Federal Chancellor Scholz and Foreign Minister Annalena Baerbock assured Ukraine of Germany’s complete solidarity. “We must support Ukraine in this desperate situation”, Scholz said during a special parliamentary session. The German government has therefore decided to supply Ukraine with weapons to help it defend itself. “No other response to Putin’s aggression was possible”, Scholz said. Foreign Minister Baerbock made similar remarks: “If our world is a different place, then our policy must also be different.”

“Putin, not the Russian people, has decided to start this war”

In his government statement, Scholz also paid tribute to those in Russia who are protesting against Putin’s actions, saying that Germany is also standing by the side “of all those in Russia who are bravely standing up to Putin’s power apparatus and rejecting his war against Ukraine”. Protests in Russian cities required “great courage and great bravery”, he said. Scholz expressly stressed in the Bundestag how important it was to differentiate: “Putin, not the Russian people, has decided to start this war”.

Unprecedented sanctions package intended to hit Russian economy

Following the attack on Ukraine, Germany and the EU, as well as the US and other states, have imposed sanctions. For example, Russian banks are to be excluded from the international Swift payment system with a view to cutting them off from international financial flows. Sanctions also target the Russian central bank, with further measures directed against the transport and energy sectors. Sanctions have also been imposed directly on President Vladimir Putin and Foreign Minister Sergey Lavrov. Any assets the two politicians may have in the EU are to be frozen.

Protection for Eastern European Nato states

Federal Chancellor Scholz made it unequivocally clear after the attack on Ukraine that Germany is “unconditionally” committed to Nato’s principle of collective defence. “President Putin should not underestimate our determination to defend every square meter of alliance territory together with our allies”, he said in his government statement. The Bundeswehr has already extended its support for the Eastern European Nato states. Nato has decided to relocate parts of its rapid response force to the east.

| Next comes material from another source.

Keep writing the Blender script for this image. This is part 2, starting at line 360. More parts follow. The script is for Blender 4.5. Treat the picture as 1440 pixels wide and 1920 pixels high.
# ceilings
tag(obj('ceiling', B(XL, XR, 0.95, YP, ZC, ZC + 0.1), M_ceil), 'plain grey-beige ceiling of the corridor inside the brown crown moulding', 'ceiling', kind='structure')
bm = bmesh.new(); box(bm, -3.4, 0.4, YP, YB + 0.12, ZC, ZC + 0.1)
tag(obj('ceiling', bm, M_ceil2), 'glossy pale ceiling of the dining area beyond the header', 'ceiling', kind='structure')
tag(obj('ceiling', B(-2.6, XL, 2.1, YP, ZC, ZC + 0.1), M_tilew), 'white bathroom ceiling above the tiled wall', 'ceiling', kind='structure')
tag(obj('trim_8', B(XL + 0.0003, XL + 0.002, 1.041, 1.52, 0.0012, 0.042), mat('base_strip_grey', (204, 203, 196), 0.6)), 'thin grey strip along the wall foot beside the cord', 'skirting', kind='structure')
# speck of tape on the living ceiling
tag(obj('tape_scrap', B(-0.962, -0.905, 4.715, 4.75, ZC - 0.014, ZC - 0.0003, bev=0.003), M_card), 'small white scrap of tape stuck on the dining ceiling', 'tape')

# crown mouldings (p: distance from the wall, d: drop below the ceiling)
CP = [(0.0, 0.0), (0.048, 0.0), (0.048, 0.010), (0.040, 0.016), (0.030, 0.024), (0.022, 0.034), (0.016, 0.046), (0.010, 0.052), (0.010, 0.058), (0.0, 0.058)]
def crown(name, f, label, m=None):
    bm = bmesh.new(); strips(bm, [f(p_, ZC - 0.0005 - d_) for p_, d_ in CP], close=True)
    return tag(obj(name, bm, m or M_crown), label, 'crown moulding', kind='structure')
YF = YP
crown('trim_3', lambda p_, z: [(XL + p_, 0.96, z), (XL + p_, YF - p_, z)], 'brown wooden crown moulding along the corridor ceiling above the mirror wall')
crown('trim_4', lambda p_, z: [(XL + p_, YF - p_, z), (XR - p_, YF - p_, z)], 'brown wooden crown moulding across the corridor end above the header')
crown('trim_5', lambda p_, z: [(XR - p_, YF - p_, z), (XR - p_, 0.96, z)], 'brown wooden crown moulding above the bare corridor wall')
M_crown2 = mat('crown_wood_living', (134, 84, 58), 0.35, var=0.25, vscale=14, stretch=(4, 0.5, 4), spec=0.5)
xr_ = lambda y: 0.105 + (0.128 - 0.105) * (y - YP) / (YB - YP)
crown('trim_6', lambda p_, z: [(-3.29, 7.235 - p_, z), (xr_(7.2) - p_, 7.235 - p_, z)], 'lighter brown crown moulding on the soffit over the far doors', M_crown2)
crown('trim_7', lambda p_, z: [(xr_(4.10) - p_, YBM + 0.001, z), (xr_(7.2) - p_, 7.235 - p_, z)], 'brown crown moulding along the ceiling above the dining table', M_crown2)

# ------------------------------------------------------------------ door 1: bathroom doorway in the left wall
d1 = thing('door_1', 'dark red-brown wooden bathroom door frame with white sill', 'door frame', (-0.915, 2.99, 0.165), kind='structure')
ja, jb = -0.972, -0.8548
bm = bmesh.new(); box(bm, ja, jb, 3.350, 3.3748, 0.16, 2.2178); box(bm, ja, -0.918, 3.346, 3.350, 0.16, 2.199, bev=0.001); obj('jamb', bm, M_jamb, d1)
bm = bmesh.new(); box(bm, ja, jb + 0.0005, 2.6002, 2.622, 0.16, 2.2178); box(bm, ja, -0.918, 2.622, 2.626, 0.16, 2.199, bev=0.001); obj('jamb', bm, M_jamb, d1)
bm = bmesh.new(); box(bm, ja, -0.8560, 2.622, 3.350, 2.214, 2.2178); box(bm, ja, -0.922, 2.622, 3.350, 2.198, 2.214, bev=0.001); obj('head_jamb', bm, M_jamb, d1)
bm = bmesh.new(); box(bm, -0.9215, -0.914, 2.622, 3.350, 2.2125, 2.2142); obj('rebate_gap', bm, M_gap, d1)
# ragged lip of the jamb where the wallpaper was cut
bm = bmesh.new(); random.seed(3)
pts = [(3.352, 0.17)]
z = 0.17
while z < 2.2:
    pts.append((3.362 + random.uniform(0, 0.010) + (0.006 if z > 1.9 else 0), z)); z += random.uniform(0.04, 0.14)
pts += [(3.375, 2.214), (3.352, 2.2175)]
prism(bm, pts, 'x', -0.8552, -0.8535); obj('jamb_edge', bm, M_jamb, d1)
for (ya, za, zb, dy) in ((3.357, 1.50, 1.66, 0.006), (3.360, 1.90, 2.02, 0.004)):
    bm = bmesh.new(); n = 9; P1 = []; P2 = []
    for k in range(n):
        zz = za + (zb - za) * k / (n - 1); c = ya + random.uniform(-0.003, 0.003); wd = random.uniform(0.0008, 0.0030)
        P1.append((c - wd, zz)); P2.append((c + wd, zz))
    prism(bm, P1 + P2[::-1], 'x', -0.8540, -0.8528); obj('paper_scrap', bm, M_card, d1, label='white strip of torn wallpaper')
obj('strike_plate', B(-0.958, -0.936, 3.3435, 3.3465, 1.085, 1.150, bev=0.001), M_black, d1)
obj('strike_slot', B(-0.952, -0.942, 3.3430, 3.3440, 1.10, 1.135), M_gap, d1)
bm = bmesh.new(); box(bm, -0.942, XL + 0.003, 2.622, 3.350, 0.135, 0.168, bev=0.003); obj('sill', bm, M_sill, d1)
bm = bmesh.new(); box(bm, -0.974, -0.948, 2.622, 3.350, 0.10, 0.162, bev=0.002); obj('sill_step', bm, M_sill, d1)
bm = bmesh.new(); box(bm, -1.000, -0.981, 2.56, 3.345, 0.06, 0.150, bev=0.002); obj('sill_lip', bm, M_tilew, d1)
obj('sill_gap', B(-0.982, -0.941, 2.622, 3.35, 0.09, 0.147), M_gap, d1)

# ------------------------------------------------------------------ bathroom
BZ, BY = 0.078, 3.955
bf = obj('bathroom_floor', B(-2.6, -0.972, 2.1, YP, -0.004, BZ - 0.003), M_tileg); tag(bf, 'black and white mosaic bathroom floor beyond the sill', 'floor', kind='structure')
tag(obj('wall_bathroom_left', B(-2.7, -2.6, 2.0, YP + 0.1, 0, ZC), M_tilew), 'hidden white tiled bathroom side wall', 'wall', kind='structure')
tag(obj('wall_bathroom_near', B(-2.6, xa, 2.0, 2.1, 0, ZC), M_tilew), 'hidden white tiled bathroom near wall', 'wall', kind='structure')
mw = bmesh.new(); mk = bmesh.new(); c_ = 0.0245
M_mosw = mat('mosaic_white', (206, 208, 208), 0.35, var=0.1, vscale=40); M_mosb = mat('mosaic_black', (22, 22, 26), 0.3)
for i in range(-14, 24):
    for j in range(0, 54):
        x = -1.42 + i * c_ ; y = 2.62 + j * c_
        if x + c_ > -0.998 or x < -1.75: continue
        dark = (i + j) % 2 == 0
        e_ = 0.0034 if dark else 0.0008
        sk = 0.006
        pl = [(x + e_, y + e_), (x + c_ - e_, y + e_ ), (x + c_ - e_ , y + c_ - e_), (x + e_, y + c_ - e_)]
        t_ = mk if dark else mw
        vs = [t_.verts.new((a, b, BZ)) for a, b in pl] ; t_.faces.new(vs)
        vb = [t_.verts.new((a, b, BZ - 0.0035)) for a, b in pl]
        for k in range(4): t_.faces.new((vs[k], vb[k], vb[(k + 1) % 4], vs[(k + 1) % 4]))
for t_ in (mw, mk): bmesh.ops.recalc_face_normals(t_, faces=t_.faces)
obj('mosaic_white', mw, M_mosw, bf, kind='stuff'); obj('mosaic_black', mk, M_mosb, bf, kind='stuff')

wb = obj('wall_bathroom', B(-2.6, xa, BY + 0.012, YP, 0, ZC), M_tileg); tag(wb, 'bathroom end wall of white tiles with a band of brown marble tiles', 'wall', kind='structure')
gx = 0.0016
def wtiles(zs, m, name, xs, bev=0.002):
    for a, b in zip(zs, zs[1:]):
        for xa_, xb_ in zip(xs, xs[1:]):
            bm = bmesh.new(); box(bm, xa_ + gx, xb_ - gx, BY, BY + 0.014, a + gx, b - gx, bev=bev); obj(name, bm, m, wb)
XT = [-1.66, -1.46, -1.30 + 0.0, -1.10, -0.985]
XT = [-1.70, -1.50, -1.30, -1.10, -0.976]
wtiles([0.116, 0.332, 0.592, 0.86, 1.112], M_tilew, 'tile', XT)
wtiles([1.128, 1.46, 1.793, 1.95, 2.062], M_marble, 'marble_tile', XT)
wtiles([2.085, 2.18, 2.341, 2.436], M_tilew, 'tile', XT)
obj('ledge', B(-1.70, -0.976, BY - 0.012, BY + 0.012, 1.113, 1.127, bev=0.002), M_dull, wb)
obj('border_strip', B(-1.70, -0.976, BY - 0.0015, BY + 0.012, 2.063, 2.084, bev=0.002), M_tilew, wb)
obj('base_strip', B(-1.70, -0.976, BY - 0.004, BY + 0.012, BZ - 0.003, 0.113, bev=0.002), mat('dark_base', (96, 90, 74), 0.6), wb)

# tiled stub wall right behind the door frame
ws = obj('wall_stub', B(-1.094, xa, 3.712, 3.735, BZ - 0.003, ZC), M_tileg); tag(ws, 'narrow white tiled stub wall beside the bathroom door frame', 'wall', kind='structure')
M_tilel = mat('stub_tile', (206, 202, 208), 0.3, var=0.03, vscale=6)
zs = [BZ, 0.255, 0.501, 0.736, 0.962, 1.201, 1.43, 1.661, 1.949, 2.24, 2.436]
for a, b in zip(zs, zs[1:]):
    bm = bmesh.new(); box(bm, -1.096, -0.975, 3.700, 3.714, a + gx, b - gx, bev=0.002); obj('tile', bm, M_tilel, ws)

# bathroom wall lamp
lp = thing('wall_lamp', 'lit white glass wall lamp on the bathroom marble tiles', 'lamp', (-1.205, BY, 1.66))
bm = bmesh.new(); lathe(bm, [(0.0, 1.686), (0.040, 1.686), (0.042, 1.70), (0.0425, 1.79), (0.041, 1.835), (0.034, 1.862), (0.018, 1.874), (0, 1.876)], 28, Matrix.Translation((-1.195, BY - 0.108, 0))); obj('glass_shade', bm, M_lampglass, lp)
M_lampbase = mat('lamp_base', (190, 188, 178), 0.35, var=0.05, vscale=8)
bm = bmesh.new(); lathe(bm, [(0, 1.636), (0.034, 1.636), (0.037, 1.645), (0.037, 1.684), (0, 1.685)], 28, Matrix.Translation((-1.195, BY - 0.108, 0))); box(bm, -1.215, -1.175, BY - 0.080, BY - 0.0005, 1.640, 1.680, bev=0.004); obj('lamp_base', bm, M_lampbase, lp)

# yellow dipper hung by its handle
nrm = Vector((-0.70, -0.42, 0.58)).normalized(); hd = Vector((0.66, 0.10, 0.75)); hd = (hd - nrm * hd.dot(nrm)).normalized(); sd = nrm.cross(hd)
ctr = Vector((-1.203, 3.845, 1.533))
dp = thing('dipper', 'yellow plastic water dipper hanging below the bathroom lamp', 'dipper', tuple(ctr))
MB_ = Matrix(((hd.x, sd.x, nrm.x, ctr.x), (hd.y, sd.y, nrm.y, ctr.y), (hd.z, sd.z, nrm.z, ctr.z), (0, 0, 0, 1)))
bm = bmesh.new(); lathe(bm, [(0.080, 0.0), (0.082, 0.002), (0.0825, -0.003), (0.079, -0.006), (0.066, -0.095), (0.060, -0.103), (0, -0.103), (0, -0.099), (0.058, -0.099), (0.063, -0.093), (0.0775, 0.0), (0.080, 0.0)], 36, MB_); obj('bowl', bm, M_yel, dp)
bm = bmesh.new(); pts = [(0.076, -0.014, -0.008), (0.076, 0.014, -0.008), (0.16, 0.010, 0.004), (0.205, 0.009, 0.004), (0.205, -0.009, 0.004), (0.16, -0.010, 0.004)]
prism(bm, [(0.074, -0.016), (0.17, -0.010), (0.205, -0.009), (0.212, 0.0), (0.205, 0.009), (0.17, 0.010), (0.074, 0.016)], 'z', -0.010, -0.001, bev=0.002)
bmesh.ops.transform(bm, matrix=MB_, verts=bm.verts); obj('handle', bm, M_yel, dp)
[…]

Significantly more investment in security

The German government intends to strengthen the Bundeswehr, massively increasing Germany’s defence spending to this end. A one-off “special fund” of 100 billion euros is to be set up to benefit the Bundeswehr. In addition, more than two percent of gross domestic product is to be invested each year in defence. “It is clear that we will have to invest significantly more in the security of our country in order to protect our freedom and our democracy”, said Scholz, describing this as a “great national effort”.